Did you hike the whole section South to Lake Alpine? How'd the "trail" look? Did you check out the N Molk in the quiet bowl about a mile N of Camp Irene?

Man, I miss that trail... thanks for the reminder of how nice it is in there.

Summit City Creek is the last section of the trails that I don't have film of yet. I figure I'll use this Summer's trail time for my 5th hike of the Muir Trail before I start writing the guide for that section. Notes, films, and images are a good start, but a fresh hike brings it all together.

Thanks again dude, Keep us posted!


Alex Wierbinski

A very pleasant walk.

I day hiked to the summit of Round Top from Blue Lakes, and the trail was in good condition the entire route.

If solitude is what you like, then this is the way to Round Top or 4th of July Lake.
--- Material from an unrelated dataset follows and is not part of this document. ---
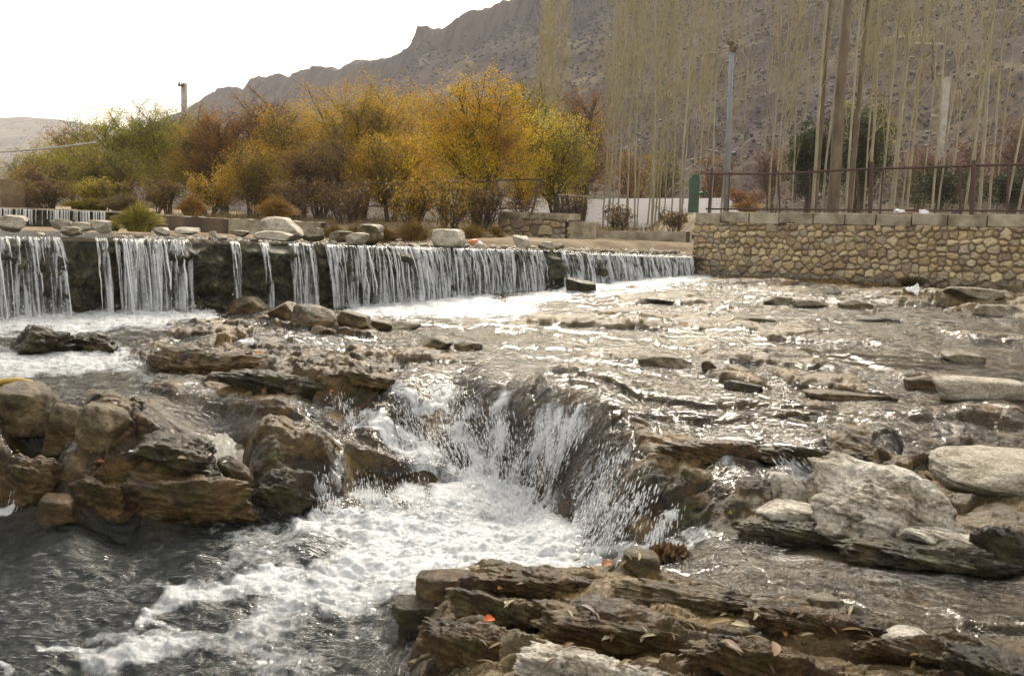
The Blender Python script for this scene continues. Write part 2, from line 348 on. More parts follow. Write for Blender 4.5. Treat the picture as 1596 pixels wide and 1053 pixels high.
# brown ledges in the middle
for a in ((230, 560, .43, .015), (300, 535, .48, .01), (280, 575, .42, .0), (380, 560, .48, -.005), (380, 595, .40, -.01), (450, 590, .46, .0), (460, 620, .38, .0), (520, 610, .44, .0), (530, 635, .34, -.01), (570, 600, .48, .0), (420, 530, .505, .01), (520, 555, .505, .01), (600, 575, .51, .005), (330, 500, .48, .02), (480, 515, .50, .02)):
    c(*a, 1.25)
# lip and cascade
for px, pl, zl, pb, zb in ((590, 615, .46, 655, .24), (640, 603, .50, 690, .16), (700, 592, .52, 725, .08), (760, 600, .53, 765, -.03), (820, 615, .53, 790, -.08), (870, 630, .52, 800, -.08), (915, 645, .51, 800, .04)):
    c(px, pl, zl, .03, .7); c(px-8, pb, zb, .04, .7); cd(px-3, pl+22, PZ(px, pl, zl)[1]-.10, .02, .7)
# mound right of the cascade
for a in ((960, 668, .51, .01), (1000, 690, .49, -.01), (920, 700, .37, .01), (880, 740, .22, .02), (1060, 700, .47, -.01), (990, 740, .37, -.005), (940, 800, .16, .01), (900, 830, .04, .02), (1040, 780, .29, -.01), (1000, 840, .12, .01), (930, 868, -.04, .05), (1010, 865, .08, .03), (1080, 820, .19, .01), (1090, 735, .42, .0)):
    c(*a, 1.0)
# ledge, and the dark faces below it
for px, py in ((1080, 668), (1180, 682), (1290, 692), (1400, 690), (1500, 690), (1620, 690)):
    c(px, py, .535, .015, .6); cd(px, py+34, PZ(px, py, .535)[1]-.07, .0, .7)
for a in ((1150, 740, .43, .02), (1230, 735, .44, .02), (1130, 775, .36, -.02), (1200, 770, .38, -.02), (1140, 822, .25, -.02), (1210, 826, .25, -.01), (1300, 760, .40, 0), (1420, 760, .41, -.02), (1560, 800, .40, -.02), (1680, 820, .4, -.02), (1300, 838, .27, .0), (1420, 862, .26, .0), (1540, 885, .26, .0)):
    c(*a, .7)
# lower right run
for a in ((1100, 850, .20, .04), (1180, 858, .235, .05), (1280, 870, .24, .05), (1400, 890, .245, .05), (1500, 912, .25, .05), (1596, 925, .255, .05), (1700, 940, .26, .05), (1200, 900, .25, .03), (1330, 920, .262, .03), (1450, 945, .27, .025), (1596, 985, .30, .02), (1700, 1000, .31, .02), (1060, 868, .12, .04)):
    c(*a, .4)
# near rocks
for a in ((655, 905, -.1, .1), (618, 955, -.15, .15), (605, 1010, -.2, .2), (600, 1070, -.2, .2)): c(*a, .5)
for a in ((700, 895, .10, .0), (670, 960, .12, -.05), (650, 1040, .10, -.02), (720, 925, .2, -.03), (750, 985, .2, -.06), (790, 880, .09, .0), (840, 905, .17, .01), (900, 900, .19, .02), (960, 885, .18, .01), (1010, 885, .22, .0), (1080, 900, .24, .015), (1140, 930, .27, .02), (860, 935, .26, -.0), (920, 945, .29, -.02), (1000, 955, .31, -.02), (1080, 975, .32, -.02), (1150, 1000, .33, -.03),
          (830, 985, .19, .015), (900, 1000, .17, .01), (960, 1022, .2, -.02), (780, 1010, .25, -.01), (850, 1040, .3, -.02), (950, 1060, .33, -.03), (1050, 1040, .32, -.03), (750, 1060, .29, -.02), (1200, 960, .31, .0), (1280, 975, .31, -.01), (1380, 985, .32, .0), (1250, 1040, .35, -.03), (1400, 1040, .35, -.03), (1520, 1020, .35, -.01), (1620, 1060, .36, -.02), (1700, 1100, .36, -.02), (1000, 1150, .36, -.03), (1300, 1150, .38, -.03), (700, 1150, .2, -.03), (500, 1150, -.3, .3)):
    c(*a, .62)
# upper bed
for a in ((700, 570, .54), (850, 590, .54), (1000, 640, .545), (1150, 640, .55), (1300, 650, .555), (1450, 640, .56), (1650, 660, .56), (800, 545, .56), (950, 560, .57), (1100, 580, .575), (1250, 590, .585), (1400, 600, .59), (1620, 610, .60),
          (650, 535, .54), (750, 510, .55), (900, 510, .60), (1050, 520, .62), (1200, 530, .635), (1400, 540, .65), (1650, 550, .67), (650, 495, .50), (560, 492, .49), (850, 480, .60), (1000, 480, .67), (1150, 480, .71), (1300, 490, .735), (1500, 500, .75), (1700, 505, .77),
          (900, 455, .66), (1000, 448, .72), (1100, 447, .78), (1200, 452, .82), (1350, 460, .85)):
    c(*a, .026, .5)
for a in ((1450, 462, .90, -.01), (1600, 470, .93, -.03), (1700, 474, .95, -.03)): c(*a, 1.0)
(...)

Ascending out of Summit City Cyn to 4th of July is full sun and brush, but the trail was in excellent shape.

This winter's snow will undoubtedly affect the track. If you have a 4x4, there is excellent primitive camping near Lost Lakes, just above Upper Blue Lake. From here you can head west and intersect the trail without having to go down to the trailhead at Upper Blue.

Jim Kalember


Alex Wierbinski's picture

Thanks for the information. I linked to your note from the Summit City Creek Trail Junction page of the Trail Guide:

Your note is linked to under the "East, or Left, at the Junction: Local Loop, or the long way to Ebbetts Pass..." topic heading.